Recorded information >>
╔══

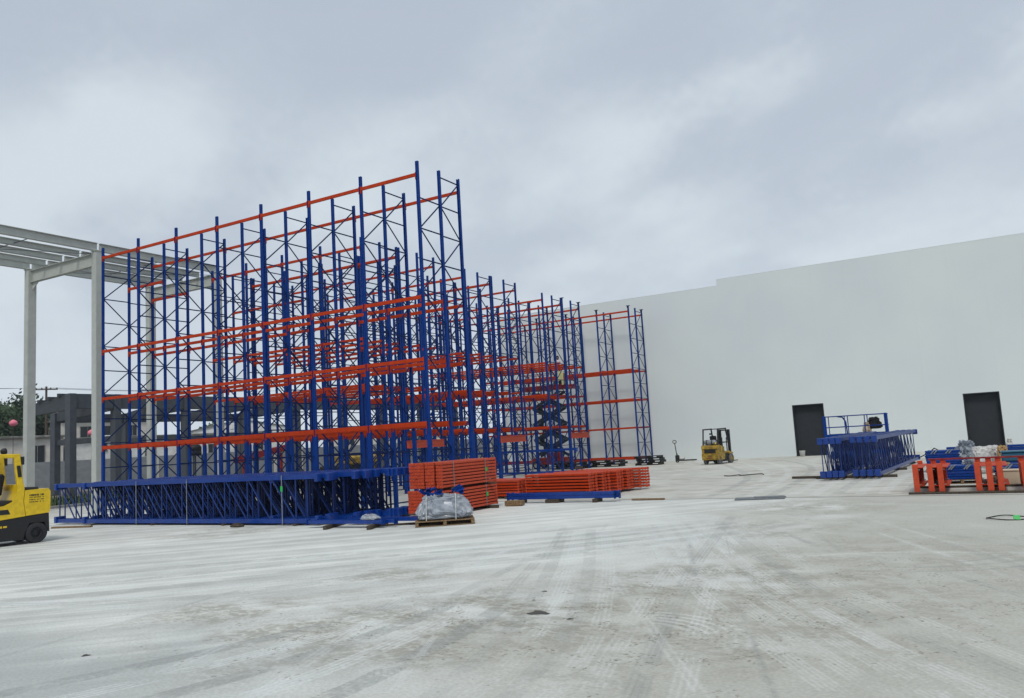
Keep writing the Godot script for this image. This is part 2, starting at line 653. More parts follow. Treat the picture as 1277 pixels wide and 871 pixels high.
func weeds() -> void:
	# rough grass on the bare ground beyond the kerb
	var st := SurfaceTool.new()
	st.begin(Mesh.PRIMITIVE_TRIANGLES)
	var r := RandomNumberGenerator.new()
	r.seed = 19
	for k in 5200:
		var cx := -47.0 + r.randfn() * 2.2
		var cz := -28.0 + r.randfn() * 9.0
		if cx > -43.6:
			cx = -43.6 - r.randf() * 2.5
		var h := r.randf_range(0.18, 0.6)
		var g := r.randf() * TAU
		var w := Vector3(cos(g), 0, sin(g)) * r.randf_range(0.03, 0.07)
		var tip := Vector3(cx, h, cz) + Vector3(r.randfn(), 0, r.randfn()) * 0.14
		st.set_normal(Vector3(r.randfn() * 0.4, 1, r.randfn() * 0.4).normalized())
		st.add_vertex(Vector3(cx, -0.01, cz) - w)
		st.add_vertex(tip)
		st.add_vertex(Vector3(cx, -0.01, cz) + w)
	tag(part("grass", st.commit(), M.grass, self), "low green weeds on bare ground beyond the kerb behind the large forklift", "grass", "", "stuff")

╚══

Exercise objective >>
Reproduce the full listing above verbatim, with no pictures included.

Written answer >>
Keep writing the Godot script for this image. This is part 2, starting at line 653. More parts follow. Treat the picture as 1277 pixels wide and 871 pixels high.
func weeds() -> void:
	# rough grass on the bare ground beyond the kerb
	var st := SurfaceTool.new()
	st.begin(Mesh.PRIMITIVE_TRIANGLES)
	var r := RandomNumberGenerator.new()
	r.seed = 19
	for k in 5200:
		var cx := -47.0 + r.randfn() * 2.2
		var cz := -28.0 + r.randfn() * 9.0
		if cx > -43.6:
			cx = -43.6 - r.randf() * 2.5
		var h := r.randf_range(0.18, 0.6)
		var g := r.randf() * TAU
		var w := Vector3(cos(g), 0, sin(g)) * r.randf_range(0.03, 0.07)
		var tip := Vector3(cx, h, cz) + Vector3(r.randfn(), 0, r.randfn()) * 0.14
		st.set_normal(Vector3(r.randfn() * 0.4, 1, r.randfn() * 0.4).normalized())
		st.add_vertex(Vector3(cx, -0.01, cz) - w)
		st.add_vertex(tip)
		st.add_vertex(Vector3(cx, -0.01, cz) + w)
	tag(part("grass", st.commit(), M.grass, self), "low green weeds on bare ground beyond the kerb behind the large forklift", "grass", "", "stuff")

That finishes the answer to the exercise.